── DATASET RECORDS
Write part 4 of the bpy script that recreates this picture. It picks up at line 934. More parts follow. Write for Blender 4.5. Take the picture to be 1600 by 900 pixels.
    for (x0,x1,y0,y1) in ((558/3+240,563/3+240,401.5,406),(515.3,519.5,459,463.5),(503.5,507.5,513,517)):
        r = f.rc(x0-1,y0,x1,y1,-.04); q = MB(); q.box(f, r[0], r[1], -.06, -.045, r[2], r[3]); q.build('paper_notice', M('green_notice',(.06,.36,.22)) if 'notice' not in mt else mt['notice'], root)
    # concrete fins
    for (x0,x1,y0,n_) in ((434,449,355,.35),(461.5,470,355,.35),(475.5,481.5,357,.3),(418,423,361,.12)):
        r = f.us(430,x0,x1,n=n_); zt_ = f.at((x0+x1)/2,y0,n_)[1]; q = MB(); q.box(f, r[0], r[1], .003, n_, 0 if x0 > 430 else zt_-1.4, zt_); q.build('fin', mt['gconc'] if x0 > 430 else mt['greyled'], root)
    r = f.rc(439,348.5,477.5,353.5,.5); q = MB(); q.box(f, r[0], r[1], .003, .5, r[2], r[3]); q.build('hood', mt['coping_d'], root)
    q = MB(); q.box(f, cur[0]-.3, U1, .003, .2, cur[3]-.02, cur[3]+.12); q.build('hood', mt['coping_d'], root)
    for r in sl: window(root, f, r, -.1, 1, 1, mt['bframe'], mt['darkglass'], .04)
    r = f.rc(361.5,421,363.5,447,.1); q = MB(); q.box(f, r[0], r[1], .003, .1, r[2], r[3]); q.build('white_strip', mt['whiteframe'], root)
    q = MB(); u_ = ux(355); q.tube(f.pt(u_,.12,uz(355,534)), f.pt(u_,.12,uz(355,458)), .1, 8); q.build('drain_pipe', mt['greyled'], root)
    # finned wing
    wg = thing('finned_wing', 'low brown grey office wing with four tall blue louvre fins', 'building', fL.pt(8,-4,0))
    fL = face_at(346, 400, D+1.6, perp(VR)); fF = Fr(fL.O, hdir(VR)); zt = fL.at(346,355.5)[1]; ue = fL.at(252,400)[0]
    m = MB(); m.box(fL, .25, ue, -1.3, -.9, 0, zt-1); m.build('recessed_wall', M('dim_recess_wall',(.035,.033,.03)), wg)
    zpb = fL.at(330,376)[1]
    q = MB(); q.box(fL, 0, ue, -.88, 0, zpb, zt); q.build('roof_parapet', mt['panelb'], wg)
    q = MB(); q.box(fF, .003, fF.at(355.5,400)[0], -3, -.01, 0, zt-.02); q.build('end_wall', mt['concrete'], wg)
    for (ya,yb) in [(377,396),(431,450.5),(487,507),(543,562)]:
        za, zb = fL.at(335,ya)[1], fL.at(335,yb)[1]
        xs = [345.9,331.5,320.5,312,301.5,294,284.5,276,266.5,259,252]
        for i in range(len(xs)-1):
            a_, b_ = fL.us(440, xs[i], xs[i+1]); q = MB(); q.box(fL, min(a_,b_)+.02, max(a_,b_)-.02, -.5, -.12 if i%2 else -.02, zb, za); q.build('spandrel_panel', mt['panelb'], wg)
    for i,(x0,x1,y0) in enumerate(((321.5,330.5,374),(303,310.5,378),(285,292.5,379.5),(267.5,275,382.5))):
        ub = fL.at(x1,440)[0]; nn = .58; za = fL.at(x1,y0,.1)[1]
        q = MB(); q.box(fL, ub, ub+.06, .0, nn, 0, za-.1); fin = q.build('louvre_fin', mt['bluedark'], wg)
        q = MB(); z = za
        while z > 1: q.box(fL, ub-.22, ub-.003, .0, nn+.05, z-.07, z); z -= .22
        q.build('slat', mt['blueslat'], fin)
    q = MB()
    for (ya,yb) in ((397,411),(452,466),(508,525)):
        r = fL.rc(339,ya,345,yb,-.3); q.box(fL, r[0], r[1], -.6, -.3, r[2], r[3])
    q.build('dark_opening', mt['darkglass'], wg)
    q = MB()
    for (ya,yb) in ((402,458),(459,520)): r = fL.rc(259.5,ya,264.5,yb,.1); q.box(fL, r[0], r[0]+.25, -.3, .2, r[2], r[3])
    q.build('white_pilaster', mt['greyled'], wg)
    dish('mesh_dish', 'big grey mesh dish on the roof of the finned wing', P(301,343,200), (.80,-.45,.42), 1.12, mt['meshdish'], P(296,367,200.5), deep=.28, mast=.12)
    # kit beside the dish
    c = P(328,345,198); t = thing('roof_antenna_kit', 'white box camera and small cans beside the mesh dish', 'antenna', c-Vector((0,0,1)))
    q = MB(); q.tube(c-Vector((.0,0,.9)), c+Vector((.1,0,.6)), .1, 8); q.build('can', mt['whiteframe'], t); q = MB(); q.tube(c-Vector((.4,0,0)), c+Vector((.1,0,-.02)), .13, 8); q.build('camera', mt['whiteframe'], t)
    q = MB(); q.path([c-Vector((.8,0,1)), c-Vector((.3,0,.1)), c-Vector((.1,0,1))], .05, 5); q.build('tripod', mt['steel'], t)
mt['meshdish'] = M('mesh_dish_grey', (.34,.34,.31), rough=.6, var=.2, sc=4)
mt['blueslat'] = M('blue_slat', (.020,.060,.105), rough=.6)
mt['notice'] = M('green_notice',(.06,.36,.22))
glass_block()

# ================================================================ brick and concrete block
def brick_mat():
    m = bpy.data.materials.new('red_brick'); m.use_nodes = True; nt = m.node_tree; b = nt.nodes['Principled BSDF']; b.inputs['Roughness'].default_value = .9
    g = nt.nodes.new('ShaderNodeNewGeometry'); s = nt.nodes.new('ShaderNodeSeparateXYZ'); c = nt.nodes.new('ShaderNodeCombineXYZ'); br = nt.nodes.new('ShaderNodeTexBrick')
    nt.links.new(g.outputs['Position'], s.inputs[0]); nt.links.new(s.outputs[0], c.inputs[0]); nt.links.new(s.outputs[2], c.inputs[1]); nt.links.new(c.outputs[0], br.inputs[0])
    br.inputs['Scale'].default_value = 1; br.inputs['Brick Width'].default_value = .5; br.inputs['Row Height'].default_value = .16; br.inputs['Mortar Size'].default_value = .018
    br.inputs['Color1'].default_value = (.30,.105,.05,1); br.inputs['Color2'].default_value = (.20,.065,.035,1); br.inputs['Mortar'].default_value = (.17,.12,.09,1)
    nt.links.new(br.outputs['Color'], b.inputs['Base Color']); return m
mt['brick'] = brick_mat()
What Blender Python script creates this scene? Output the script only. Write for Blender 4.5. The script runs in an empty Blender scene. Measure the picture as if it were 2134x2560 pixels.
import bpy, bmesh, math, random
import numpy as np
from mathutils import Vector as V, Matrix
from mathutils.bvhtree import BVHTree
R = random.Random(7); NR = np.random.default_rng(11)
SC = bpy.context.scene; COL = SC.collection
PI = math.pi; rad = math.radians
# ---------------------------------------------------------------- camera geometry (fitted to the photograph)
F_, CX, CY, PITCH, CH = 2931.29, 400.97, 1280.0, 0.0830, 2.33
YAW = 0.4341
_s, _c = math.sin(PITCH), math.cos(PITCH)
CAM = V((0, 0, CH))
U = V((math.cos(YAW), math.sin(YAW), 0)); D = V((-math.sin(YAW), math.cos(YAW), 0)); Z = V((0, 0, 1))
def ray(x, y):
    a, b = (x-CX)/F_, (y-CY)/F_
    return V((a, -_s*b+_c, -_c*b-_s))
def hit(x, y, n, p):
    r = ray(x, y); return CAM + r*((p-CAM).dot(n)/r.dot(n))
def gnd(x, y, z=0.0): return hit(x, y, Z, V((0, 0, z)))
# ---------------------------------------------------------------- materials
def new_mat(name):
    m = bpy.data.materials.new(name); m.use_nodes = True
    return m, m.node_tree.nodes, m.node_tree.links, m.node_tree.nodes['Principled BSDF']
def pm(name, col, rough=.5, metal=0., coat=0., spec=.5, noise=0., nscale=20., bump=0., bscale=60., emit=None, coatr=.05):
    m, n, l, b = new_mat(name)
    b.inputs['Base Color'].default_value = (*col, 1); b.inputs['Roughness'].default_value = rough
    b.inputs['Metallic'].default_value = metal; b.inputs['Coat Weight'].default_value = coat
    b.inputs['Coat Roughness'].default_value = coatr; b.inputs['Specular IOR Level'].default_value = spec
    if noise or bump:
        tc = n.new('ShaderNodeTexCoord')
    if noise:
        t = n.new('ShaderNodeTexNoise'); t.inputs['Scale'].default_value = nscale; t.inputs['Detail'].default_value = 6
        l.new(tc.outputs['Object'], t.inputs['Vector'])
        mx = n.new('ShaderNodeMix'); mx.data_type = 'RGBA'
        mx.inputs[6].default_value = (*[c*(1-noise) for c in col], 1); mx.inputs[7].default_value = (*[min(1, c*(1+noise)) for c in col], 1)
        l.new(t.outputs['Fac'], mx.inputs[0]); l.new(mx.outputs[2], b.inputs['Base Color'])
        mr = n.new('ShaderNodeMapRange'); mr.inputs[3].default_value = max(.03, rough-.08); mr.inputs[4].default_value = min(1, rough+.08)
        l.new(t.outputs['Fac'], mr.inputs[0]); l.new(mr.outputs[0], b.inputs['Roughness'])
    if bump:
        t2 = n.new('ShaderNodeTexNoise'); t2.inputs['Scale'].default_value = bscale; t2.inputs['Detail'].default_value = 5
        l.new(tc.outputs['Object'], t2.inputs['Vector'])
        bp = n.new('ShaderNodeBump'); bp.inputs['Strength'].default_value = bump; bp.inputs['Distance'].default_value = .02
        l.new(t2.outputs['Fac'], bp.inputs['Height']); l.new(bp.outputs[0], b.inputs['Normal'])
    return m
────
(STATED EXERCISE): Which lines in the data above contain "script"? Show each one.

(FULL RESPONSE):
Write part 4 of the bpy script that recreates this picture. It picks up at line 934. More parts follow. Write for Blender 4.5. Take the picture to be 1600 by 900 pixels.
What Blender Python script creates this scene? Output the script only. Write for Blender 4.5. The script runs in an empty Blender scene. Measure the picture as if it were 2134x2560 pixels.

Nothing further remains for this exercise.